The lorry that is being used must display a valid UK tax disc. If this will expire during the journey, you should also take the new disc. For vehicles owned by you, you need to carry the V5 vehicle registration documents. Hired vehicles should have a VE103 to prove that you can take it out of the country. If the vehicle is not owned by you, you should have some written proof that you can use it.

As a minimum, all vehicles must have third-party insurance and you need to ensure that it is valid in the appropriate countries. In some countries they will also require a Green Card. This provides proof that the vehicle has third-party cover. The vehicle must also display a GB sign.

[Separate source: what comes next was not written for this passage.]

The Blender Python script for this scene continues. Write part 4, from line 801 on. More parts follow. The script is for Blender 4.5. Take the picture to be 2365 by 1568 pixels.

There are also certain pieces of equipment that you should carry within the vehicle. In some countries these are compulsory, whereas in others they could simply come in useful in case of an emergency. These include: warning triangles; fire extinguisher; reflective jacket; first aid kit; snow chains; spare bulbs.

Documents for Goods

It is also vital that you carry the right documentation for the goods that you are carrying, whether they are transported on pallets or other forms of packaging. If you don’t, you could incur additional costs or be unable to travel through borders. Depending on the type of goods you are transporting, you may require insurance documents for them.

Goods that are being transported through the EU will require a Community Licence, which allows the transport of goods internationally. You will need to hold a CMR Note, which is a contract to transport the goods between the carrier and supplier. In some non-EU countries you will need an EUR Form or T Form, which reduces the need to pay additional duty when entering the country. A TIR Carnet is required in some non-EU countries, which avoids the need for customs checks.

If you are carrying certain types of goods on used wooden pallets or other containers, you will require additional documents. An ATP Certificate covers perishable goods that are carried on refrigerated transport. An ADR Certificate is necessary if you are transporting dangerous items that could harm the environment or people.

By preparing yourself in advance for an international journey, you can prevent any delays occurring. Not having the correct documents could cause you serious problems when crossing between countries.